Bilindiği gibi her padişahın bir uğraş alanı vardır. Marangoz olan II. Abdülhamid Han, yaptırdığı eserlere sanatçı gözüyle estetik açıdan da dikkat etmiştir. Yıldız Hamidiye Camii avlusunda dünyanın en kıymetli döküm şaheserlerinden birisi olan saka çeşmesi, II.Abdülhamid Han tarafından marangozhanede ilk önce ahşap olarak yapılmıştır. Daha sonra dünyaca ünlü val d’Osne firmasına döküm olarak siparişini verdirmiş ve İstanbulun muhtelif bölgelerine bu çeşmeleri koydurarak Hamidiye Suyu ücretsiz olarak bu çeşmelerden dağıtılmıştır. Diğer taraftan II. Abdülhamid Han bir yapıya sadece estetik olarak değil işlevsel açıdan da bakmıştır. Şişli Hamidiye Etfal Hastanesi’nde minare olarak kullanılan saat kulesi de bu bakışa örnektir.

 

Yapılara baktığımızda her anlamda insana kıymet verdiğini görüyoruz.
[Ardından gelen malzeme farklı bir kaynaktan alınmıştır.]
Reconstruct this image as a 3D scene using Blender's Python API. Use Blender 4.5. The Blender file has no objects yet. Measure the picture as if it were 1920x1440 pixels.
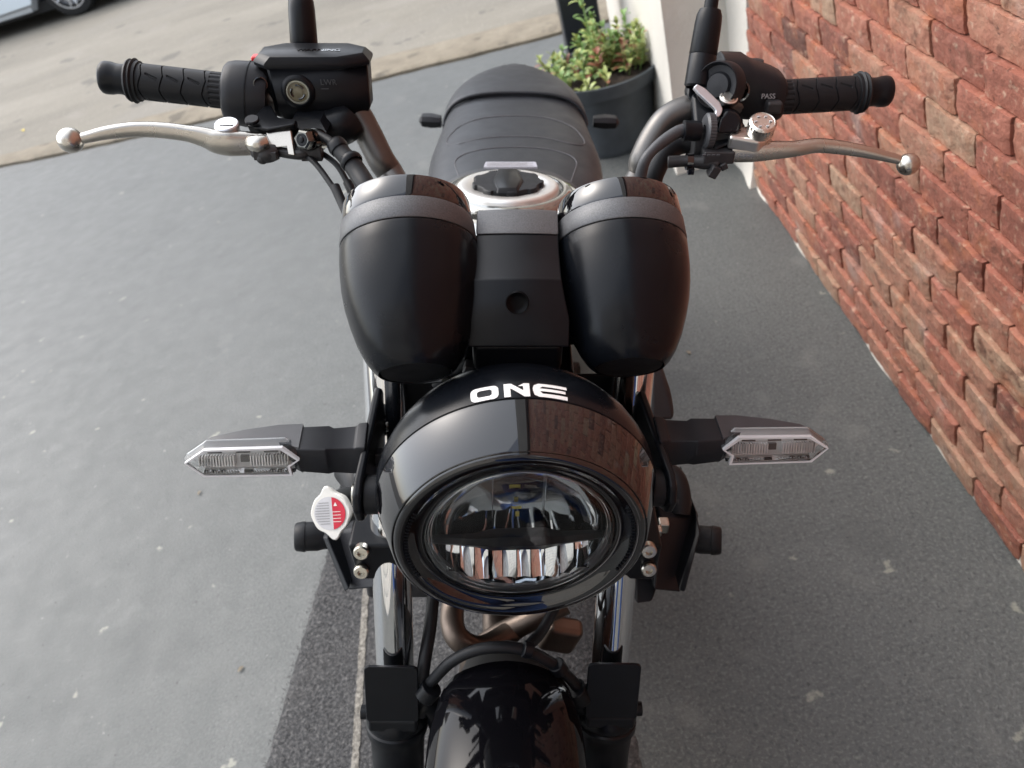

Evet, devlet için sembol olan şahsiyetlere özellikle sahip çıkmıştır. Gazi Osman Paşa, Çerkes Hasan, Şeyhülislam Üryanizade Ahmed Esad Efendi’nin türbelerini yaptırmıştır. Abdülaziz döneminde darbeciler tarafından idam edilen Çerkes Hasan’ın türbesini yaptırarak ona iade-i itibar sağlamıştır. Tarihine ve değerlerine elinden geldiğince sahip çıkmıştır.

 

Sultan’a karşı yapılan olumsuz eleştiriler için ne söylemek istersiniz?

Yıldız Sarayı bir dönem gazinoya çevrilmişti. Kimi eserlerinden tuğrası sökülmüş, kimisinden ismi kazınmış, kimisinden de kayıtlar değiştirilmiştir. Osmanlı bu ülkede ne yaptı ki? diyenlere, Sultan İkinci Abdülhamid Han’ın ismini silmek isteyenlere en güzel cevabı bu eseri kaleme alarak verdiğimi düşünüyorum. Cumhuriyeti kuran kadro, onun döneminde açılan okullarda eğitilmiştir. Milli mücadele zaferi Abdülhamid Ruhuyla kazanılmıştır. Dünyanın neresinde bir yenilik ve gelişmişlik olduğunu öğrenmişse onu kendi memleketinde tatbik ettirmiştir. 962 albüm ve 38.599 fotoğraftan oluşan Yıldız Fotoğraf Albümü bunun en bariz örneğidir. Sultan’ın Yıldız Fotoğraf Albümü ve bu alandaki merakı olmasaydı, İstanbul'daki eserlerin eski halleri hakkında bu kadar kesin bilgiye belki de sahip olamayacaktık. Son dönemde yazılan kitaplar, yapılan dizilerin etkisiyle II. Abdülhamid Han hakkıyla anlaşılmaya başlandı.

 

II. Abdülhamid Han için en kıymetli eser hangisi?

Kendisine düzenlenen bir Çırağan Baskını Olayı var. Bu olaydan sonra ömrünün büyük kısmı Yıldız Sarayı’nda geçiyor. Her Cuma Namazı’nda çok sevdiği milletiyle buluştuğu Yıldız Hamidiye Camii, kendisi için en çok önem arz eden yapılardan biridir.

 

Millet Bahçelerini Osmanlı Coğrafyasına yayan Sultan İkinci Abdülhamid Han’dır.

 

Abdülhamid Han’ın bugünlerde bir bir hayata geçen projeleri hangileri?

Marmaray’ı biliyoruz, projesi o dönemde çizilmiştir. Millet Bahçeleri’nin ilk örnekleri bu dönemde açılıyor. Kağıthane, Beykoz başta olmak üzere birçok mesire yeri oluşturarak halkın rahat teneffüs etmesini sağlamıştır. Emirgan, Fener, Tepebaşı, Bakırköy ve Beşiktaş'ta millet bahçeleri açtırmıştır. Abdülaziz döneminde başlayan Millet Bahçeleri Projesini Konya, Yafa, Kayseri gibi şehirlerde de uygulayarak Osmanlı Coğrafyasının tamamına yaymıştır. Ayrıca modern Paris’i dizayn eden Bouvard isimli şehir plancısına İstanbul ile ilgili projeler çizdiriyor. Salih Münir Paşa'ya hazırlatılan Yıldız Sarayı’na Demiryolu Projesi, Sultan İkinci Abdülhamid döneminde İstanbul’a vizyon kazandırmayı hedefleyen projelerdir. Bu projelerin bazıları uygulanması mümkün olmadığından dolayı rafa kaldırılmış, bir kısmı da Sultan’ın tahttan indirilmesiyle uygulanamamıştır. Her ne kadar bu projeler uygulanamamış olsa da gelecek nesillere ufuk kazandırması bakımından önemli bir gelişme olarak karşımıza çıkmaktadır.